I discovered, surprisingly, that I had improved a lot in French when I was watching a Spanish TV series, La Casa de Papel. The first season was available on Netflix so I chose French audio and English subtitles, but for the second season I had to stream online. It is such a thrilling series that I couldn’t wait for Netflix to release it. Yet on the internet there was only Spanish audio and French subtitles. I sighed and said to myself, oh well, why not give it a try? And I found myself understanding almost all of the dialogues, even learning a few Spanish phrases as well.

People always say that language is important. I agree with that completely, but I’ve always felt that we should emphasize more on why, rather than only remarking that “it’s important”. Sometimes I find that people don’t put much effort into learning a language if they don’t realize what competitions are waiting for them out there, and what benefits languages can bring.

I am, myself, perfectly bilingual, thanks to the way my parents raised me, and the fact that I moved around when I was little. Both English and Chinese are my native languages as I was born in the United States. Moving to Shanghai was what prompted me to really learn to speak, write, and read Chinese. Moving again to Taiwan taught me the traditional Chinese that I didn’t know about in China. “You’ve lived everywhere!” exclaimed my friends. I’d chuckle and say that’s exaggerated, but the truth is I do have more homes than most people my age. Yet despite having crossed oceans to get to the next settling country, I spoke only two languages. On the other hand, a lot of my friends in France have been living in the same town ever since they were born, but speak more than two languages fluently because of the different origins of their parents and grandparents. If we add in more language lessons at school and friends from other European countries, they are already basic three-language speakers at such a young age.

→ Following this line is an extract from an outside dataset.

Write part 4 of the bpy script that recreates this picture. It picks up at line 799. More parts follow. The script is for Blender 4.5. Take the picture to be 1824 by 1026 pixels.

It’s a natural thing in European households to have more than one language spoken regularly. That’s what I find to be very intriguing, how a child is brought up to be naturally bilingual without the parents purposely making it happen, without changing environments. If my parents didn’t speak English and insist on teaching me, I would’ve never been a bilingual person. Which is why I consider myself very lucky and blessed, that I had passed a much more different childhood than the others and acquired the habit of speaking both English and Chinese when I was just a toddler.

To improve myself more, I came to France. Some people ask me where I find the motivation to learn a new language, and I’d say it’s the friends I met in Europe. The fact that they are naturally multilingual is both amazing and scary – there are job opportunities for them almost everywhere, and when they hold conversations they can switch freely between all the languages they know. I want to be able to compete with them, or at least be on the same level.

To those who hesitate to learn a language, or don’t feel like working on it, I hope I can give you some motivation. Or maybe scare you into working on it, if you can realize how globalized and competitive our world has become. Don’t always stay in your comfort zone. Try to venture out and see the world. To do that, language is an important asset to have. Languages are like keys that unlock opportunities on the world map. One more language equals much more platforms for you to use your talents. And not just for work, but also for socializing better with people all around the world. Having friends of all origins is the not-so-new but still ongoing trend, and I don’t think it’s going to die down any time soon. It never hurts to take some time and learn to speak another tongue. It only adds more value to yourself and opens more doors for you.